Change is everywhere. In the museum's ancient Greek and Roman gallery, for instance, the floor-to-ceiling windows had been walled up for 20 years. Comparing the light of Los Angeles to the light of Rome, Govan took down the wall. He also weighed in on the placement of key sculptures and, when it came to the gallery floor, encouraged curator Mary Levkoff to look at the ebony stain on the wood floor the director was having refurbished in his own home.
While he expresses particular interest in Latin America and Asia, given LACMA'S West Coast location, the museum has also recently made important acquisitions of work by such masters as 17th century painter Pietro da Cortona, early 20th century artist George Bellows and contemporary sculptor Richard Serra. Govan's notion of collecting iconic houses by such architects as R.M. Schindler, Richard Neutra and Frank Gehry remains under discussion, but Govan concedes it may not be realistic to expect such big-ticket donations. He seeks to preserve them, he says, but indicates as much interest in initiating the idea as in doing it at LACMA.

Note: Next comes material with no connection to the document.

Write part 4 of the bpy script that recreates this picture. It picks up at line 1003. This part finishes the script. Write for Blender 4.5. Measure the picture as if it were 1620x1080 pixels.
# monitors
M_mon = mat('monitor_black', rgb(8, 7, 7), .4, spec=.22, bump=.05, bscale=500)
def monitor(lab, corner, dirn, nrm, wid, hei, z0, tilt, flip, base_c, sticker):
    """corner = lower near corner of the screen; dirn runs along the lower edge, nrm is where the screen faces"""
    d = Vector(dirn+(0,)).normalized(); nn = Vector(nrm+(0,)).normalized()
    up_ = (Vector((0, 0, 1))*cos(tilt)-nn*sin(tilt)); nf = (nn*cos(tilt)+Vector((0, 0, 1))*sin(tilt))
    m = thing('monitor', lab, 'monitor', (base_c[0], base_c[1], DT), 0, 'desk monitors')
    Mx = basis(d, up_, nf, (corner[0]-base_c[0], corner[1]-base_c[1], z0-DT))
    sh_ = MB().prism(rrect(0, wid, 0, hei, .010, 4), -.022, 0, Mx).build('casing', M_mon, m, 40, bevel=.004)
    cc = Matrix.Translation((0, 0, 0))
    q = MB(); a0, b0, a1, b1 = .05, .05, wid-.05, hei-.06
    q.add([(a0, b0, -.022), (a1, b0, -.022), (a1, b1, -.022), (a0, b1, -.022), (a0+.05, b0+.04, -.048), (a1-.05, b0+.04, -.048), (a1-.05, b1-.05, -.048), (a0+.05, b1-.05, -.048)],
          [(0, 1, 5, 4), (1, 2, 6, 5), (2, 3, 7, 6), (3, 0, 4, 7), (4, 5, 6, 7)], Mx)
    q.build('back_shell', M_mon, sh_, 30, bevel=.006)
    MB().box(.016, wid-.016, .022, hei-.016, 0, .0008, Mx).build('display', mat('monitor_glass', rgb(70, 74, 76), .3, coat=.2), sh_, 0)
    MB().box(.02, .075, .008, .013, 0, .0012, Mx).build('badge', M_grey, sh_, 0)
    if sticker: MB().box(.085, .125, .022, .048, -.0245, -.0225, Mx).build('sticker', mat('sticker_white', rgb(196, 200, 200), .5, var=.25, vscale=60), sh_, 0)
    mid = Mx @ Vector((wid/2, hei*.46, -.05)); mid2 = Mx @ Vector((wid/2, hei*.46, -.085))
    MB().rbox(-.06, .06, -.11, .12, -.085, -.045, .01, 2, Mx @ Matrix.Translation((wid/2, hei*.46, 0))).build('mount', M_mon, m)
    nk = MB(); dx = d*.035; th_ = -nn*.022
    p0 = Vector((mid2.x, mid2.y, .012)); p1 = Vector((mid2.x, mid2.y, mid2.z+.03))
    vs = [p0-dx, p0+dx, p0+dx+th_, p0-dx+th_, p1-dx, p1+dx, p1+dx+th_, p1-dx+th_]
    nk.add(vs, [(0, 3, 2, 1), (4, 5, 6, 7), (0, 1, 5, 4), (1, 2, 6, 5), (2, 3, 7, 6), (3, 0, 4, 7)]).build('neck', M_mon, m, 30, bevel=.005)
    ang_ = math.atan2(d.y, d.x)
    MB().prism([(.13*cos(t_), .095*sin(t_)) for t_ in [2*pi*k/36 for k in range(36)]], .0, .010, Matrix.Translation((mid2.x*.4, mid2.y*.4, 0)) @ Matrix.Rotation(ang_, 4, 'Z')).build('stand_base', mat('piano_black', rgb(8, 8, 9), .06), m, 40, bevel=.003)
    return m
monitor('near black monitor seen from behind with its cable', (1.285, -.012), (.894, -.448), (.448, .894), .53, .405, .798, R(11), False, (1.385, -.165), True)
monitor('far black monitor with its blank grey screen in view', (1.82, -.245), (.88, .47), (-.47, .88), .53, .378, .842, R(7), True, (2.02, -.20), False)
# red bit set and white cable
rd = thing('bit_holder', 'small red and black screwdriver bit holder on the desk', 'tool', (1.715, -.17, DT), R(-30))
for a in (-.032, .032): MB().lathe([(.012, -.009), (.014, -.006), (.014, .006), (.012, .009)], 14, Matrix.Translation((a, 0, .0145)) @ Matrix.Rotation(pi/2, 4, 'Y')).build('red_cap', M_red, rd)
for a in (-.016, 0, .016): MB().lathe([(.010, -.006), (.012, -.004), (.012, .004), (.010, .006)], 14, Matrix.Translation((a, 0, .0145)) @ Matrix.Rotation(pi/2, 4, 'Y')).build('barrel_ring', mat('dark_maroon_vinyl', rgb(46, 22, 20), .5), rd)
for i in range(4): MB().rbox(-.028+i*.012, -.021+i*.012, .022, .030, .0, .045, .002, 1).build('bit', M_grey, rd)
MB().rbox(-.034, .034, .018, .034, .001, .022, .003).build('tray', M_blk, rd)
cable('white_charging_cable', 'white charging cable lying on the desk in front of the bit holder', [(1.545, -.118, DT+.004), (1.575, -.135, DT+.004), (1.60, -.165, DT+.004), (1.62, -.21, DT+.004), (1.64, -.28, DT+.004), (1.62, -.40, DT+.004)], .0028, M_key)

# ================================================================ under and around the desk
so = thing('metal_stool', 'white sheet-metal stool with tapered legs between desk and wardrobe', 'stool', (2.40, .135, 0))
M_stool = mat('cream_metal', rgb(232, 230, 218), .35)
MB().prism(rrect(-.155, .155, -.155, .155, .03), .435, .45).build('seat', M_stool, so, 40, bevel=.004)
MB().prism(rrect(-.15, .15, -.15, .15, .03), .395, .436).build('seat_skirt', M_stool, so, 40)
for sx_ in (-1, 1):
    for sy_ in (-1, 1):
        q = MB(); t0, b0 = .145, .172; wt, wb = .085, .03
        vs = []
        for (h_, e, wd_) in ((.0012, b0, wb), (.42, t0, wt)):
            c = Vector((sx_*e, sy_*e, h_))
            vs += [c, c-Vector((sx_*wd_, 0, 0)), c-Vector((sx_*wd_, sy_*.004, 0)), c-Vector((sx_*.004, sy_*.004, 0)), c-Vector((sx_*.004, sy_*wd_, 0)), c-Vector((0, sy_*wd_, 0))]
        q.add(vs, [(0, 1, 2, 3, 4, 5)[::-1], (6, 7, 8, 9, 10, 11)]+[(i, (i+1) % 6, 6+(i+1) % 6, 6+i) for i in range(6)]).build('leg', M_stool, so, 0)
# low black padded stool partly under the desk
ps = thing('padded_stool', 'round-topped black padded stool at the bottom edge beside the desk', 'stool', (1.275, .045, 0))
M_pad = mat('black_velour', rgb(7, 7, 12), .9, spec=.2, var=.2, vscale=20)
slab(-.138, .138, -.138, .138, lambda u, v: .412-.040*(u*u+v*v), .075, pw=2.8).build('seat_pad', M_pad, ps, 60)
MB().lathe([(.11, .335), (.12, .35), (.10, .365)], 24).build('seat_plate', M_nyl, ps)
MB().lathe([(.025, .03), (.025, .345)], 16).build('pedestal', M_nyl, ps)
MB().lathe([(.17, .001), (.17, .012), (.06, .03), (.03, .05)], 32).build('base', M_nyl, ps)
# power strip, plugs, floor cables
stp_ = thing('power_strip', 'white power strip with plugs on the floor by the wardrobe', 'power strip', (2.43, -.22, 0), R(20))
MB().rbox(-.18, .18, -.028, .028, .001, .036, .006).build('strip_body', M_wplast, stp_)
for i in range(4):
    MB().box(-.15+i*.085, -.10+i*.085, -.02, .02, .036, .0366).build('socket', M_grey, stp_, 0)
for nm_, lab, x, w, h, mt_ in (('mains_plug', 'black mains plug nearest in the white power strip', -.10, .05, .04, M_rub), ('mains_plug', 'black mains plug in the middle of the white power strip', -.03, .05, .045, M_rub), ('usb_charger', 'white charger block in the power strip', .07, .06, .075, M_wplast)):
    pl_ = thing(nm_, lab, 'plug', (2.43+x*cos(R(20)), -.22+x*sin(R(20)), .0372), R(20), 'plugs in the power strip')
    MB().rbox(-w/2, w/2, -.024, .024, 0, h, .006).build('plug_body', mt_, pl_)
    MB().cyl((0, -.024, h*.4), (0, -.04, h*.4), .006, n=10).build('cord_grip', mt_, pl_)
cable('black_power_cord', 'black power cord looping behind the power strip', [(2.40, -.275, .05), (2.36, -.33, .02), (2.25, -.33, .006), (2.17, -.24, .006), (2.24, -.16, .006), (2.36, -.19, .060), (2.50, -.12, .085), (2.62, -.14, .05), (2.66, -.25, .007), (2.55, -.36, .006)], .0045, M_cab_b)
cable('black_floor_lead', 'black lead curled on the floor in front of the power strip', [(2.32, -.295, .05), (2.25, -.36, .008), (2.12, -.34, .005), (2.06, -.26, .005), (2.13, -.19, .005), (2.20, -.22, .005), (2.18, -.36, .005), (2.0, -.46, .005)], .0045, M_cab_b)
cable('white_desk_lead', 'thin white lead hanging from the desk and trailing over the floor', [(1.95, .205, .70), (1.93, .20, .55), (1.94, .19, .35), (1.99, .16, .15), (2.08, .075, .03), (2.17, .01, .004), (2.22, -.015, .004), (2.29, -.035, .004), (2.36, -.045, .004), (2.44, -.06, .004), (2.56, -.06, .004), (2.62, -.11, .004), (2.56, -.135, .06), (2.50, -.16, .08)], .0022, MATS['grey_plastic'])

Better to concentrate on the LACMA campus, a place Govan envisions as the city's town square. "If you're going to rethink the encyclopedic museum for the 21st century, Los Angeles is the place to do so," says Govan. "This is a city that speaks a hundred languages and which everybody says lacks a center. The encyclopedic museum holds something for everyone, no matter where you come from."
The Annenberg Foundation has given the museum funding to study engineering and begin design of Koons' dangling Train, according to Govan, who is already calling the artwork his town square's campanile. "What a metaphor," says LACMA trustee Lynda Resnick, "for the way the West is chugging forth into the new millennium."